**Your goal:** Begin with the first line of the listing and quote every line through the one containing "PI = math.pi"; give only those lines.

**Dataset excerpt:**
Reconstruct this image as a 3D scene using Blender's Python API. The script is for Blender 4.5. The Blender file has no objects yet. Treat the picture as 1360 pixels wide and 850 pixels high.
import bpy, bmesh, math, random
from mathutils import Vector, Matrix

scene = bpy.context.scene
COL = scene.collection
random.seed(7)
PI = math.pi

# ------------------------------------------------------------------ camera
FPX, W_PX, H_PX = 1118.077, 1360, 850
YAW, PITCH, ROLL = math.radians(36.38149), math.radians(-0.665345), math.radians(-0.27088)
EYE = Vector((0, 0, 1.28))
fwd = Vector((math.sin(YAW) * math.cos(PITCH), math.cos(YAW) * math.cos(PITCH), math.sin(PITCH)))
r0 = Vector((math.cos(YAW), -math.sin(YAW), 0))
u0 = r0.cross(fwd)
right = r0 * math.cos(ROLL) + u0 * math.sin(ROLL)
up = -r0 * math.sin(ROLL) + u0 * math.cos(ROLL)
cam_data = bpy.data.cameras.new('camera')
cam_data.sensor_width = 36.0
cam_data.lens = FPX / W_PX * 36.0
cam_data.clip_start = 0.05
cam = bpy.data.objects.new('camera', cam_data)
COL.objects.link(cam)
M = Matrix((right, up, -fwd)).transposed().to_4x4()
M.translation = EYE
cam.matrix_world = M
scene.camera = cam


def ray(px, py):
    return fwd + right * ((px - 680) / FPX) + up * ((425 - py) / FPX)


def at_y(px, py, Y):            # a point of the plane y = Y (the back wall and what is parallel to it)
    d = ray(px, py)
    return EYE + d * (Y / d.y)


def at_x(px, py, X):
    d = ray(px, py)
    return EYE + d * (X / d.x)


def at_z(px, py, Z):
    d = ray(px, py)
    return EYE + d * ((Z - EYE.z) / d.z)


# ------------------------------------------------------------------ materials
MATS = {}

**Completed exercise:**
Reconstruct this image as a 3D scene using Blender's Python API. The script is for Blender 4.5. The Blender file has no objects yet. Treat the picture as 1360 pixels wide and 850 pixels high.
import bpy, bmesh, math, random
from mathutils import Vector, Matrix

scene = bpy.context.scene
COL = scene.collection
random.seed(7)
PI = math.pi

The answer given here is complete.